Helen Snow

Helen Foster Snow, a long marcher for China, died on January 11th 1997, aged 89

Clever women run the risk of being overshadowed by clever men who happen to be close to them. Zelda Fitzgerald comes to mind. A writer of talent, she had the misfortune, professionally, to be married to Scott Fitzgerald, perhaps the finest American writer of this century. Gwen John was probably a better artist than Augustus John, but her brother was the celebrity. However the coin spins, a woman may feel she is the loser. Helen Snow certainly felt that.

In 1938 her husband, Edgar Snow, made his name with “Red Star over China”, the first substantial account of what the Chinese communists were up to. It brought Mao Zedong to the attention of the outside world. A year later Helen Snow published her own account of meetings with Mao, “Inside Red China”. She had sought out Mao on her own in Hunan, his home province, after the communists had ended their extraordinary 6,000-mile “long march” for survival. She had spent four months with him, a whole summer, much longer than Edgar had managed. But her book was little noticed. Edgar had got the scoop. Just in case anyone linked his wife with him, he persuaded her to publish her book under a pseudonym, Nym (Greek for name) Wales (Utah-born Helen had Welsh relations).

Mrs Snow’s book and the 40 or so other books and papers she wrote, mainly about China, are thought these days to be superior to her husband’s work. Edgar Snow was a journalist. As journalists do, he endeavoured to write entertainingly, offering quick judgments that pass muster at the time but, in some cases, turn out to be facile, or indeed wrong. Mrs Snow declined simply to pick out the busy bits from the mound of original information she collected on the Chinese communists and their leaders, and throw the rest away. History was so important, she said, she could not trust herself to make selections. Her archive, in numerous boxes of documents which she “dragged halfway round the world”, is now pored over by researchers at the Hoover Institution, a think-tank analysing the events of this century.

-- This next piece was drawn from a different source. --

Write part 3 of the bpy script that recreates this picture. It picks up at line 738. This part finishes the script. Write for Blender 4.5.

The China where Helen arrived in 1931, aged 24, was attractive to adventurous young Americans. Europe, with Paris and all that, had been the place of the 1920s. China seemed new, and was cheap, for those with dollars. A bestseller in America was “The Good Earth”, written by Pearl Buck, a missionary who was later to receive the Nobel prize for literature. Helen was going to become “a great author”. She took a slow boat to China, steaming up the Whangpoo river to Shanghai. Her father, a lawyer with a mining company that had connections in China, had set up a secretarial job for her in Shanghai. In the evenings she met other Americans in a place called the Chocolate Shop, favoured for its ice-cream. One of them was Edgar Snow. They were married 18 months later. What Mrs Snow called “the boiler of marriage” multiplied “all their powers manyfold”. The boiler blew up in 1949, when the Snows were divorced. Their experience was worthy of a better ending, she said, with its “struggle between good and evil” in China.

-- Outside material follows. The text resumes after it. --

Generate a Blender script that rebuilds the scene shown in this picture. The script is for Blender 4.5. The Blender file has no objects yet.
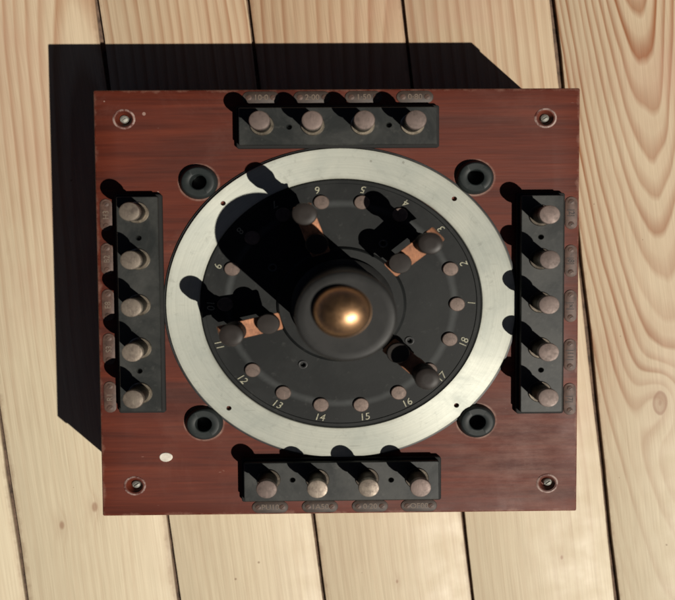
import bpy, bmesh, math, random
from mathutils import Vector, Euler, Matrix
random.seed(4)
C = bpy.context.scene.collection
S = 0.88493            # depth of the instrument relative to its width
H = 0.1338             # height of the cabinet
PI = math.pi
SUN = Vector((-.554, .4875, -1.0))

# ------------------------------------------------------------------ materials
def new_mat(name):
    m = bpy.data.materials.new(name); m.use_nodes = True
    nt = m.node_tree; nt.nodes.clear()
    out = nt.nodes.new('ShaderNodeOutputMaterial')
    b = nt.nodes.new('ShaderNodeBsdfPrincipled')
    nt.links.new(b.outputs[0], out.inputs[0])
    return m, nt, b
class NG:
    """tiny node writer"""
    def __init__(s, nt): s.nt = nt
    def n(s, t, **kw):
        x = s.nt.nodes.new(t)
        for k, v in kw.items(): setattr(x, k, v)
        return x
    def put(s, sock, v):
        if hasattr(v, 'is_output') or isinstance(v, bpy.types.NodeSocket): s.nt.links.new(v, sock)
        else: sock.default_value = v
    def m(s, op, a, b=0.0, c=None, clamp=False):
        x = s.n('ShaderNodeMath', operation=op); x.use_clamp = clamp
        s.put(x.inputs[0], a); s.put(x.inputs[1], b)
        if c is not None: s.put(x.inputs[2], c)
        return x.outputs[0]
    def noise(s, vec, scale, detail=3, rough=.5, dist=0.0):
        x = s.n('ShaderNodeTexNoise'); s.put(x.inputs['Vector'], vec)
        x.inputs['Scale'].default_value = scale; x.inputs['Detail'].default_value = detail
        x.inputs['Roughness'].default_value = rough; x.inputs['Distortion'].default_value = dist
        return x.outputs['Fac']
    def ramp(s, f, pts):
        x = s.n('ShaderNodeValToRGB'); s.put(x.inputs[0], f)
        e = x.color_ramp.elements
        while len(e) < len(pts): e.new(.5)
        for i, (p, c) in enumerate(pts):
            e[i].position = p; e[i].color = (c, c, c, 1) if isinstance(c, (int, float)) else (*c, 1)
        return x.outputs[0]
    def mix(s, f, a, b, mode='MIX'):
        x = s.n('ShaderNodeMix', data_type='RGBA', blend_type=mode)
        s.put(x.inputs[0], f)
        for i, v in ((6, a), (7, b)):
            if isinstance(v, tuple): v = (*v, 1)
            s.put(x.inputs[i], v)
        return x.outputs[2]
    def mapv(s, vec, scale=(1, 1, 1), rot=(0, 0, 0), loc=(0, 0, 0)):
        x = s.n('ShaderNodeMapping'); s.put(x.inputs[0], vec)
        x.inputs['Location'].default_value = loc; x.inputs['Rotation'].default_value = rot; x.inputs['Scale'].default_value = scale
        return x.outputs[0]
    def bump(s, h, strength, dist=.001):
        x = s.n('ShaderNodeBump'); x.inputs['Strength'].default_value = strength; x.inputs['Distance'].default_value = dist
        s.put(x.inputs['Height'], h); return x.outputs[0]
    def pos(s): return s.n('ShaderNodeNewGeometry').outputs['Position']
    def obj(s): return s.n('ShaderNodeTexCoord').outputs['Object']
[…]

The evil was the Japanese invaders. By 1937, when Japan launched a full-scale attack on China, America was already anti-Japanese. The Flying Tigers, a squadron of American pilots, was fighting for China. Both the Snows forsook their neutrality and marched in patriotic parades mostly composed of students. Their home became a refuge for anyone hiding from not only the Japanese but also Chiang Kai-shek’s Nationalists. And the “good”? Mrs Snow came to the conclusion that socialism offered a good future for China, guided by what she called “its historically high ethics”. She and her husband were never communists, but were content to be of the left. Joe McCarthy, the scourge of American radicals, never touched them.The Soviet Union was his black beast. The “loss” of China saddened and puzzled many Americans, but China, until recently, never seemed a threat, but more a part of the mystery of the East.

Just before she died, China named Helen Snow a “friendship ambassador”, about the highest compliment it can pay to a foreigner. The Chinese had in mind her pioneering of the “gung-ho” movement. Gung-ho, from the Chinese gonghe, meaning working together, came to be shorthand for the industrial co-operatives set up in China to fight the Japanese invasion. A number of westerners in China pushed for the idea, which seems originally to have come from Sweden, and Mrs Snow was the most vigorous pusher.

The co-operatives were supported by Mao, and by Chiang Kai-shek when he joined with the communists to fight the Japanese. After the communists took power it was the communes that were gung-ho. The name was given to co-operative movements in Japan and elsewhere, most notably in India. And Helen Snow, the middle-class girl from America’s west, took pleasure from the knowledge that gung-ho was the slogan of the marines in the second world war.